Lübeck, 25.5.2023

Neubau in Lübeck

 Thomas Klempau, DMB Mieterverein Lübeck

Das Statistikamt Nord meldet, dass im Jahr 2022 insgesamt 889 Wohnungen in Lübeck fertiggestellt worden sind. Im Vorjahr waren es 917 und im Jahr 2020 sind es 1.035 Wohnungen gewesen.

Eine rückläufige Wohnungsbautätigkeit bei wachsender Einwohnerzahl entfaltet zusätzlichen Druck auf den ohnehin äußerst angespannten Lübecker Wohnungsmarkt. Eine solche Entwicklung bereitet große Sorgen und lässt befürchten, dass die Mieten weiter steigen und sich die Wohnraumsuche noch schwieriger gestalten wird. Im Statistischen Jahrbuch der Hansestadt Lübeck 2019-2022 (veröffentlicht im März 2023) ist nachzulesen, dass die Einwohnerzahl im Jahr 2022 sprunghaft um 2.021 Personen auf 222.077 Einwohner gestiegen ist (S. 29). Unter Ansatz eines statistischen Umrechnungsfaktors von 1,78 Personen pro Haushalt und einer Fluktuationsreserve von drei Prozent ergibt sich ein Bedarf von 128.500 Wohnungen im Eigentums- und Mietsegment (222.077 : 1,78 + 3%). Tatsächlich gibt es in der Hansestadt einen Bestand von lediglich 120.537 Wohnungen (S. 170), so dass ein Versorgungskrater von 8.000 Wohnungen existiert. Welche negativen Folgen das für Mieterhaushalte mit sich bringt, ist in einem Artikel in der Aprilausgabe der MieterZeitung dargestellt. Bei Redaktionsschluss des MZ-Artikels war das neue Statistische Jahrbuch noch nicht veröffentlicht, so dass die Einwohnerzahl dort mit dem etwas geringeren Stand vom 30.6.2022 genannt ist.

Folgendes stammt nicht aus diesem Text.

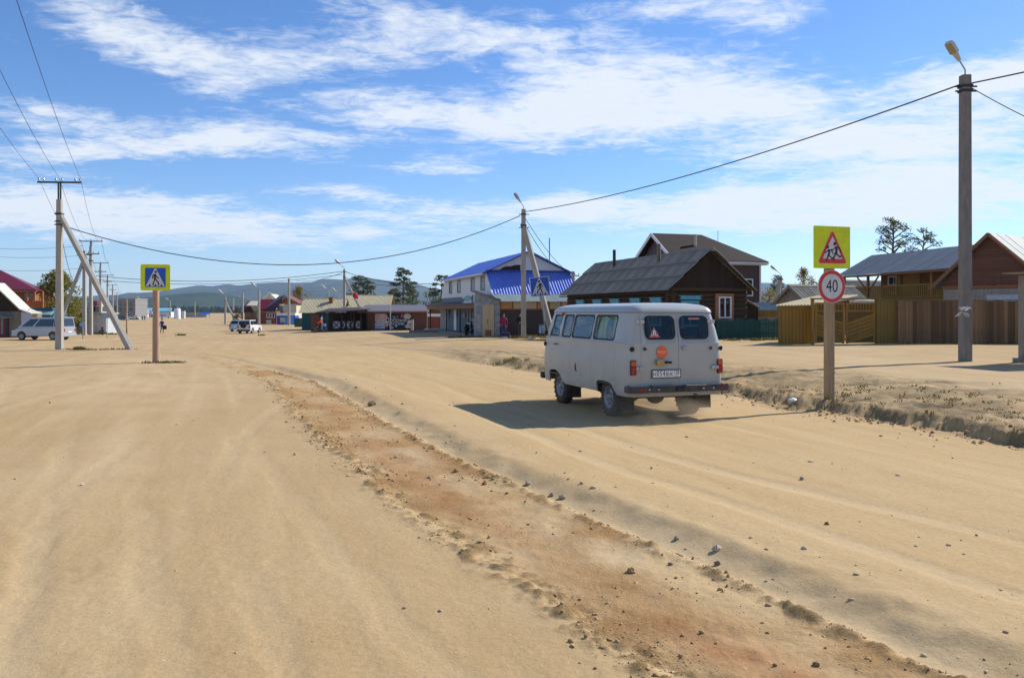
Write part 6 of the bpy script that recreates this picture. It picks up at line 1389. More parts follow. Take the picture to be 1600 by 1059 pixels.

Die Daten vom Statistikamt Nord zu den Baufertigstellungen berücksichtigen nicht, inwieweit es sich um Ersatzneubauten handelt, wie viele Wohnungen also zunächst abgerissen wurden, um an gleicher Stelle neue Wohnungen zu bauen. Diese Zahlen sind jedoch wichtig, um erkennen zu können, in welcher Größenordnung sich der Wohnungsbestand unter dem Strich tatsächlich verändert hat. Ebenso wichtig ist, ob die neu gebauten Wohnungen auch für Haushalte mit geringem Einkommen leistbar sind. Denn solche Informationen benötigen Entscheidungsträger in Politik und Verwaltung, um die notwendigen Bedarfe erkennen und die Weichen hoffentlich in die richtig Richtung stellen zu können. Eine realistische Einschätzung von Entwicklungen des Wohnungsbestandes ist nicht möglich, wenn lediglich - und oft schulterklopfend - die Neubauzahl genannt und verschwiegen wird, wie viele Wohnungen im gleichen Zeitraum durch Abriss, Umwidmung, Nutzungsuntersagung oder aus anderen Gründen (z.B. die 98 grundsätzlich nicht mehr vermietbaren Wohnungen in der Damaschkestraße)  vom Markt verschwunden sind.

In den Lübecker Wohnungsmarktberichten wird die “Anzahl abgegangener Wohneinheiten” ab dem Bericht für das Jahr 2019 berücksichtigt. Weshalb die bisher jährlich und regelmäßig im November veröffentlichten Wohnungsmarktberichte für die Jahre 2021 und 2022 nicht erschienen sind, ist allerdings rätselhaft und wirft die Frage auf nach der Bedeutung dieser Berichte für die Grundlagen, auf denen wohnungsbaupolitische Entscheidungen in Lübeck getroffen werden.